**AVAILABLE DATA:**
↓

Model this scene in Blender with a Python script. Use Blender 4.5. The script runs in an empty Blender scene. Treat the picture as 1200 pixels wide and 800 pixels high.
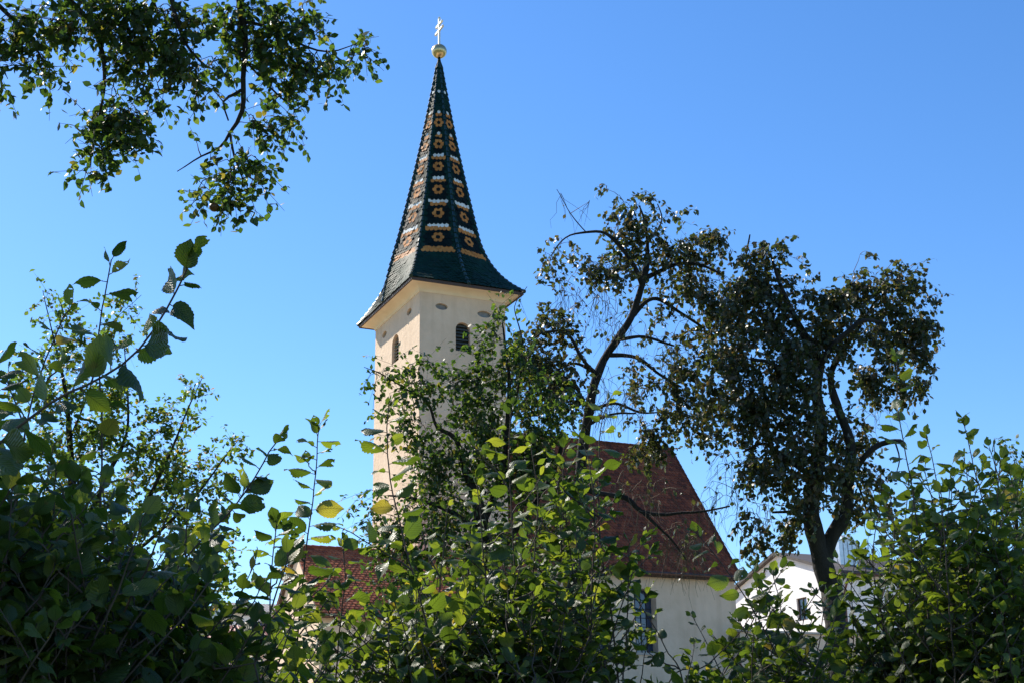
import bpy, math, random
import numpy as np
from mathutils import Vector, Matrix
from mathutils.geometry import delaunay_2d_cdt
R_ = math.radians
# ------------------------------------------------------------------ camera, sky, sun, exposure
scene = bpy.context.scene
FPX, PITCH, ROLL, EYE = 1626.0, 0.314, 0.015, 1.6       # focal length in pixels of the 1200 px wide photo
cp, sp, cr, sr = math.cos(PITCH), math.sin(PITCH), math.cos(ROLL), math.sin(ROLL)
fwv = np.array([0, cp, sp]); upv = np.array([0, -sp, cp]); rtv = np.array([1.0, 0, 0])
CAM = np.array([0, 0, EYE])
cd = bpy.data.cameras.new('camera'); cam = bpy.data.objects.new('camera', cd)
scene.collection.objects.link(cam); scene.camera = cam
cd.sensor_width = 36.0; cd.lens = 36.0 * FPX / 1200.0; cd.clip_start = 0.05; cd.clip_end = 6000
Rv = cr * rtv - sr * upv; Uv = sr * rtv + cr * upv
m = Matrix.Identity(4)
for i in range(3):
    m[i][0] = Rv[i]; m[i][1] = Uv[i]; m[i][2] = -fwv[i]; m[i][3] = CAM[i]
cam.matrix_world = m
SUN_AZ, SUN_EL = R_(-50), R_(41)
w = bpy.data.worlds.new("World"); scene.world = w; w.use_nodes = True
nt = w.node_tree; bg = nt.nodes['Background']
sky = nt.nodes.new('ShaderNodeTexSky'); sky.sky_type = 'NISHITA'; sky.sun_disc = False
sky.sun_elevation = SUN_EL; sky.sun_rotation = SUN_AZ
sky.air_density = 1.0; sky.dust_density = 0.2; sky.ozone_density = 4.0; sky.altitude = 300
hs = nt.nodes.new('ShaderNodeHueSaturation'); hs.inputs['Saturation'].default_value = 1.21; hs.inputs['Hue'].default_value = .504
nt.links.new(sky.outputs[0], hs.inputs['Color']); nt.links.new(hs.outputs[0], bg.inputs[0]); bg.inputs[1].default_value = 0.13
sd = bpy.data.lights.new('sun', 'SUN'); sun = bpy.data.objects.new('sun', sd); scene.collection.objects.link(sun)
sd.energy = 5.0; sd.angle = R_(0.53); sd.color = (1.0, 0.93, 0.82)
sv = Vector((math.sin(SUN_AZ) * math.cos(SUN_EL), math.cos(SUN_AZ) * math.cos(SUN_EL), math.sin(SUN_EL)))
sun.rotation_euler = sv.to_track_quat('Z', 'Y').to_euler(); sun.location = (-30, 0, 40)
scene.view_settings.view_transform = 'Standard'; scene.view_settings.look = 'None'
scene.view_settings.gamma = 1.0; scene.view_settings.exposure = 0.74
scene.render.engine = 'CYCLES'
scene.cycles.max_bounces = 6; scene.cycles.transparent_max_bounces = 4
# ------------------------------------------------------------------ helpers
rng = np.random.default_rng(7); random.seed(7)
def nrm(v): v = np.asarray(v, float); return v / (np.linalg.norm(v) + 1e-12)
def ray(px, py):
    a, b = px - 600.0, 400.0 - py
    u = a * cr + b * sr; v = -a * sr + b * cr
    return rtv * u / FPX + upv * v / FPX + fwv
def at(px, py, d): return CAM + ray(px, py) * d           # d = depth along the optical axis
def project(P):
    q = np.asarray(P) - CAM; f = q @ fwv; u = FPX * (q @ rtv) / f; v = FPX * (q @ upv) / f
    return 600 + u * cr - v * sr, 400 - (u * sr + v * cr)
ROOT = {}
def setp(o, label=None, cat=None, group=None, kind=None):
    if label: o['label'] = label
    if cat: o['category'] = cat
    if group: o['group'] = group
    if kind: o['kind'] = kind
    return o
def thing(name, loc, label, cat, group=None):
    o = bpy.data.objects.new(name, None); scene.collection.objects.link(o)
    o.location = loc; o.empty_display_size = .3; ROOT[o.name] = np.array(loc, float)
    return setp(o, label, cat, group)
def mesh_obj(name, V, F, mats, parent=None, mi=None, attr=None, smooth=False, origin=None):
    """V list/array of world-space vertices. F list of tuples or an (n,k) array"""
    V = np.asarray(V, float).reshape(-1, 3)
    off = ROOT[parent.name] if parent is not None else (np.array(origin, float) if origin is not None else np.zeros(3))
    me = bpy.data.meshes.new(name)
    V = V - off
    if isinstance(F, np.ndarray):
        n, k = F.shape
        me.vertices.add(len(V)); me.vertices.foreach_set('co', V.astype(np.float32).ravel())
        me.loops.add(n * k); me.loops.foreach_set('vertex_index', F.astype(np.int32).ravel())
        me.polygons.add(n); me.polygons.foreach_set('loop_start', np.arange(0, n * k, k, dtype=np.int32))
        me.polygons.foreach_set('loop_total', np.full(n, k, dtype=np.int32))
        me.update(calc_edges=True); me.validate()
    else:
        me.from_pydata([tuple(v) for v in V], [], F); me.update()
    if not isinstance(mats, (list, tuple)): mats = [mats]
    for mm in mats: me.materials.append(mm)
    if mi is not None: me.polygons.foreach_set('material_index', np.asarray(mi, dtype=np.int32))
    if attr is not None:
        a = me.attributes.new('leafco', 'FLOAT_VECTOR', 'POINT'); a.data.foreach_set('vector', np.asarray(attr, np.float32).ravel())
    if smooth: me.polygons.foreach_set('use_smooth', np.ones(len(me.polygons), dtype=bool))
    o = bpy.data.objects.new(name, me); scene.collection.objects.link(o)
    if parent is not None:
        o.parent = parent; ROOT[o.name] = off
    elif origin is not None:
        o.location = origin
    return o
class MB:
    def __init__(s): s.V = []; s.F = []; s.M = []; s.A = []
    def add(s, V, F, m=0, a=(0, 0, 0)):
        b = len(s.V); s.V += [tuple(v) for v in V]; s.F += [tuple(b + i for i in f) for f in F]
        s.M += [m] * len(F); s.A += [tuple(a)] * len(V)
    def box(s, O, X, Y, Z, m=0):                       # corner O and three edge vectors
        O, X, Y, Z = map(np.asarray, (O, X, Y, Z))
        P = [O, O + X, O + X + Y, O + Y]; P += [p + Z for p in P]
        s.add(P, [(3, 2, 1, 0), (4, 5, 6, 7), (0, 1, 5, 4), (1, 2, 6, 5), (2, 3, 7, 6), (3, 0, 4, 7)], m)
    def tube(s, P, r, n=8, m=0, cap=True):
        P = [np.asarray(p, float) for p in P]
        if np.isscalar(r): r = [r] * len(P)
        b = []; ref = None
        for i, p in enumerate(P):
            t = nrm(P[min(i + 1, len(P) - 1)] - P[max(i - 1, 0)])
            if ref is None: ref = np.array([0, 0, 1.]) if abs(t[2]) < .9 else np.array([1., 0, 0])
            x = nrm(np.cross(ref, t)); y = np.cross(t, x); ref = y if abs(y @ t) < .5 else ref
            ref = np.cross(t, x)
            b += [p + r[i] * (math.cos(2 * math.pi * k / n) * x + math.sin(2 * math.pi * k / n) * y) for k in range(n)]
            ref = nrm(np.cross(t, x)); ref = ref if True else ref
        F = [(i * n + k, i * n + (k + 1) % n, (i + 1) * n + (k + 1) % n, (i + 1) * n + k) for i in range(len(P) - 1) for k in range(n)]
        if cap: F += [tuple(range(n))[::-1], tuple((len(P) - 1) * n + k for k in range(n))]
        s.add(b, F, m)
    def build(s, name, mats, parent=None, smooth=False, **k):
        return mesh_obj(name, s.V, s.F, mats, parent, s.M, attr=s.A, smooth=smooth, **k)
def tri(h): return h
# ------------------------------------------------------------------ materials
def new_mat(name):
    m = bpy.data.materials.new(name); m.use_nodes = True
    return m, m.node_tree, m.node_tree.nodes['Principled BSDF']
def noise_mix(nt, c1, c2, scale, detail=4, lo=.35, hi=.65, vec=None, stretch=None):
    tc = nt.nodes.new('ShaderNodeTexCoord'); nz = nt.nodes.new('ShaderNodeTexNoise')
    nz.inputs['Scale'].default_value = scale; nz.inputs['Detail'].default_value = detail
    src = tc.outputs['Object']
    if stretch:
        mp = nt.nodes.new('ShaderNodeMapping'); mp.inputs['Scale'].default_value = stretch
        nt.links.new(src, mp.inputs[0]); src = mp.outputs[0]
    nt.links.new(src, nz.inputs['Vector'])
    rp = nt.nodes.new('ShaderNodeValToRGB'); rp.color_ramp.elements[0].position = lo; rp.color_ramp.elements[1].position = hi
    rp.color_ramp.elements[0].color = (*c1, 1); rp.color_ramp.elements[1].color = (*c2, 1)
    nt.links.new(nz.outputs['Fac'], rp.inputs[0])
    return rp.outputs[0], nz.outputs['Fac']
def bump(nt, b, fac, strength, dist=.01):
    bp = nt.nodes.new('ShaderNodeBump'); bp.inputs['Strength'].default_value = strength; bp.inputs['Distance'].default_value = dist
    nt.links.new(fac, bp.inputs['Height']); nt.links.new(bp.outputs[0], b.inputs['Normal'])
def simple(name, c1, c2=None, scale=3, rough=.8, metal=0, bstr=0, bscale=None, bdist=.01, stretch=None, spec=.5, coat=0):
    m, nt, b = new_mat(name)
    b.inputs['Roughness'].default_value = rough; b.inputs['Metallic'].default_value = metal
    b.inputs['Specular IOR Level'].default_value = spec
    if coat: b.inputs['Coat Weight'].default_value = coat; b.inputs['Coat Roughness'].default_value = .1
    col, f = noise_mix(nt, c1, c2 or c1, scale, stretch=stretch)
    nt.links.new(col, b.inputs['Base Color'])
    if bstr:
        _, f2 = noise_mix(nt, c1, c1, bscale or scale * 8)
        bump(nt, b, f2, bstr, bdist)
    return m
def tile_mat(name, cols, rough, spec=.5, noise=.3):
    """tiles whose colour varies with the per tile random number stored in leafco.z"""
    m, nt, b = new_mat(name)
    at_ = nt.nodes.new('ShaderNodeAttribute'); at_.attribute_name = 'leafco'
    sx = nt.nodes.new('ShaderNodeSeparateXYZ'); nt.links.new(at_.outputs['Vector'], sx.inputs[0])
    rp = nt.nodes.new('ShaderNodeValToRGB'); el = rp.color_ramp.elements
    while len(el) < len(cols): el.new(.5)
    for i, c in enumerate(cols): el[i].position = i / (len(cols) - 1); el[i].color = (*c, 1)
    nt.links.new(sx.outputs['Z'], rp.inputs[0])
    tc = nt.nodes.new('ShaderNodeTexCoord'); nz = nt.nodes.new('ShaderNodeTexNoise'); nz.inputs['Scale'].default_value = 1.2; nz.inputs['Detail'].default_value = 6
    nt.links.new(tc.outputs['Object'], nz.inputs['Vector'])
    mr = nt.nodes.new('ShaderNodeMapRange'); mr.inputs[1].default_value = .3; mr.inputs[2].default_value = .7
    mr.inputs[3].default_value = 1 - noise; mr.inputs[4].default_value = 1 + noise * .5
    nt.links.new(nz.outputs['Fac'], mr.inputs[0])
    mx = nt.nodes.new('ShaderNodeVectorMath'); mx.operation = 'SCALE'
    nt.links.new(rp.outputs[0], mx.inputs[0]); nt.links.new(mr.outputs[0], mx.inputs['Scale'])
    nt.links.new(mx.outputs[0], b.inputs['Base Color'])
    b.inputs['Specular IOR Level'].default_value = spec
    r3 = nt.nodes.new('ShaderNodeMapRange'); r3.inputs[3].default_value = rough - .12; r3.inputs[4].default_value = rough + .18
    nt.links.new(nz.outputs['Fac'], r3.inputs[0]); nt.links.new(r3.outputs[0], b.inputs['Roughness'])
    return m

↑

**WHAT TO WORK ON:** Scan the material above for the string "pixels" and return the lines that hold it.

**RESULT BELOW:**
Model this scene in Blender with a Python script. Use Blender 4.5. The script runs in an empty Blender scene. Treat the picture as 1200 pixels wide and 800 pixels high.
FPX, PITCH, ROLL, EYE = 1626.0, 0.314, 0.015, 1.6       # focal length in pixels of the 1200 px wide photo